Romans 13 Does Not Say No to Sanctuary

Victoria Foley | May 2021

Mass deportations of immigrants call for sanctuary locations, often taking place in churches, predominantly Christian ones. The Sanctuary Movement, although providing shelter and safety for the undocumented, unfortunately confines a person to their immediate surroundings. Individuals in sanctuary lack the ability to see their families outside of the religious space.

Yet, according to Attorney General Jeff Sessions, Christianity condones separating immigrant children from their parents. He justifies the Zero Tolerance Policy with one of the biggest swords to win over Americans﹣the Bible.

At a press conference about the policy, he stated on June 14th in 2016, “I would cite you to the apostle Paul and his clear and wise command in Romans 13 to obey the laws of the government […]”

But was Paul’s command actually clear?

Sessions refers to Romans 13:1-7:

“Let everyone be subject to the governing authorities, for there is no authority except that which God has established. The authorities that exist have been established by God. Consequently, whoever rebels against the authority is rebelling against what God has instituted, and those who do so will bring judgment on themselves. For rulers hold no terror for those who do right, but for those who do wrong. Do you want to be free from fear of the one in authority? Then do what is right and you will be commended. For the one in authority is God’s servant for your good. But if you do wrong, be afraid, for rulers do not bear the sword for no reason. They are God’s servants, agents of wrath to bring punishment on the wrongdoer. Therefore, it is necessary to submit to the authorities, not only because of possible punishment but also as a matter of conscience.

“This is also why you pay taxes, for the authorities are God’s servants, who give their full time to governing. Give to everyone what you owe them: If you owe taxes, pay taxes; if revenue, then revenue; if respect, then respect; if honor, then honor.”

Paul, one of the earliest and most faithful Christians, author of 13 books in the New Testament, wrote this letter to the Romans in 57 CE. During that time, the Emperor Nero reigned as a fervent persecutor of Christians. From mass killings to extreme torture, government authorities regarded Christians with no humanity.

In his other letters, Paul writes extensively about his frequent and deadly persecutions at the hands of the state. From stonings to floggings to attempted murders, Paul never writes positively about the government. Of all the figures of the Bible, Paul may perhaps be the most victimized by the government.

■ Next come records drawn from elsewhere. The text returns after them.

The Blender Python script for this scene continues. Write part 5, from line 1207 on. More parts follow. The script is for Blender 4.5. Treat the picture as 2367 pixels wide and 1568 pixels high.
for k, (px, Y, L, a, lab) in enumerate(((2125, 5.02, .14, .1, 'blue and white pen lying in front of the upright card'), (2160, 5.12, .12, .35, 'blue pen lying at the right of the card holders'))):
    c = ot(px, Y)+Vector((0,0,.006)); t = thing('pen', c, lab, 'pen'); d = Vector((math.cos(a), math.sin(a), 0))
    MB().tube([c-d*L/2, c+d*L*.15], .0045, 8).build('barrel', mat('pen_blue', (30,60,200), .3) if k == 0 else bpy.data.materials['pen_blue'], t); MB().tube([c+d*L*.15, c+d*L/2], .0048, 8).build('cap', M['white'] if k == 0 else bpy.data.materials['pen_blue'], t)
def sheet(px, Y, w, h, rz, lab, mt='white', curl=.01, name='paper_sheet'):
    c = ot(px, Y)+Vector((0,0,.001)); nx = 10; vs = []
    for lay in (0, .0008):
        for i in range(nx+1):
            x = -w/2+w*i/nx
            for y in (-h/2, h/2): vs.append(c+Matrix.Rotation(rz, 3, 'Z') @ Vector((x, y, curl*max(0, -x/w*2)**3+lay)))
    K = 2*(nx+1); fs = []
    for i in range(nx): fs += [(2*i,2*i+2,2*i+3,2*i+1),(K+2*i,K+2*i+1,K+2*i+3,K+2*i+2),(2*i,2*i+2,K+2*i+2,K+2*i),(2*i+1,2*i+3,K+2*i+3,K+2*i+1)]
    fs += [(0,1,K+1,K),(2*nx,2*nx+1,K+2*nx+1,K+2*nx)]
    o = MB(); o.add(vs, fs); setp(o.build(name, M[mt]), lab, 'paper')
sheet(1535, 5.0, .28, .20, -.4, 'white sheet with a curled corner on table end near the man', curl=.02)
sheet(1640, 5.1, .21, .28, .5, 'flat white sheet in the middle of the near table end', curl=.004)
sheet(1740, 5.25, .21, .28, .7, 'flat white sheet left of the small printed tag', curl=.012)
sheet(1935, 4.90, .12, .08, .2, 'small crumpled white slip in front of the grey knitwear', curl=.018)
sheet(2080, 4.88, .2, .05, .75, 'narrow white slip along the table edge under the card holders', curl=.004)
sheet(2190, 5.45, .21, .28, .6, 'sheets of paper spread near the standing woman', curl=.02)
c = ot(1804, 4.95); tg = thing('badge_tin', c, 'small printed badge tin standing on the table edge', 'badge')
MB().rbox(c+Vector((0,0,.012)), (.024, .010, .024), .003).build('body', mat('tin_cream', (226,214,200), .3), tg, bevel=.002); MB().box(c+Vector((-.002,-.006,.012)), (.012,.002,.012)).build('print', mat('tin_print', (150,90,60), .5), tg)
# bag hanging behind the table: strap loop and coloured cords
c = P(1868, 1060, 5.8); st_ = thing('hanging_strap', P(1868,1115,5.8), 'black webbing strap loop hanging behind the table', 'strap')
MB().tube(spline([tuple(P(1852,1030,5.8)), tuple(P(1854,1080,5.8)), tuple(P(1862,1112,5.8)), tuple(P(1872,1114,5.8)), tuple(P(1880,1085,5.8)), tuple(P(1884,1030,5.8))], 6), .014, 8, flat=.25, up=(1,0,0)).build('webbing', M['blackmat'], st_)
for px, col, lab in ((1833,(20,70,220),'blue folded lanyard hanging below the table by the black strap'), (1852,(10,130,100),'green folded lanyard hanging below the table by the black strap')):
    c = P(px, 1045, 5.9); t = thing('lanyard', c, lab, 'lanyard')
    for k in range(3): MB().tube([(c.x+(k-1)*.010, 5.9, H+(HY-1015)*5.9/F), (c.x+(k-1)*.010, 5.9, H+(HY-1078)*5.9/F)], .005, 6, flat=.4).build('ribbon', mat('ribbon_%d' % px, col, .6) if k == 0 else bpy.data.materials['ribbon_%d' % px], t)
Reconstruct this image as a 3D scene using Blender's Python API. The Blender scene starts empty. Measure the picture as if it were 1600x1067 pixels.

Scholars believe that when Paul wrote Romans 13, he did so sarcastically. He also employs sarcasm in others of his letters (see 1 Cor. 2-4 and 2 Cor. 10-13). The scholar T. L. Carter writes about Paul’s use of language as that of blaming through apparent praise.

In the first verse of Romans 13, the phrase, “for there is no authority except that which God has established,” implies that all subjects fall under God’s authority. No one is above God’s law. Furthermore, Paul encourages the use of the conscience in verse 5, which corresponds to what Paul says in Romans 2:15 about God judging each person according to their thoughts and actions done privately.

Some individuals that follow the reasoning of Jeff Sessions argue that in 1 Peter 2:13-17, Peter, another apostle of Jesus, writes, “Submit yourselves for the Lord’s sake to every human authority: whether to the emperor, as the supreme authority, or to governors, who are sent by him to punish those who do wrong and to commend those who do right.” Yet, Peter draws upon the book of Isaiah located in the Old Testament of the Bible, which repeatedly encourages social justice, so much as even foreshadowing Jesus as a key justice figure in Isaiah 42

Peter writes his first letter also from the inspiration of Psalm 33, which outlines how God is the supreme king, noting that man in itself cannot overrule the authority of God. The scholar Peter T. Egan explains that when Peter wrote 2:13-17, he referred to a divine society that has rulers who obey the will of God. Furthermore, the subordination to rulers that Peter speaks about comes from “servants of God” (2:14), which implies people with spiritual backgrounds. Therefore, the authorities that Paul speaks of refer to faithful leaders who follow God, ultimately stating that everyone falls subject to God’s authority, not to the state government.

Where does this leave the Christians who condone deportation and object to sanctuary? No longer can Romans 13 lie as the chapter that condones all government authority. In the Bible, there are at least 97 explicit verses that encourage caring for the foreigner. Using scripture in an inaccurate way to promote harsh agendas not only contradicts the words of Jesus in Matthew 25 in the least, but also reflects embarrassingly on the morals of the reigning U.S. policies.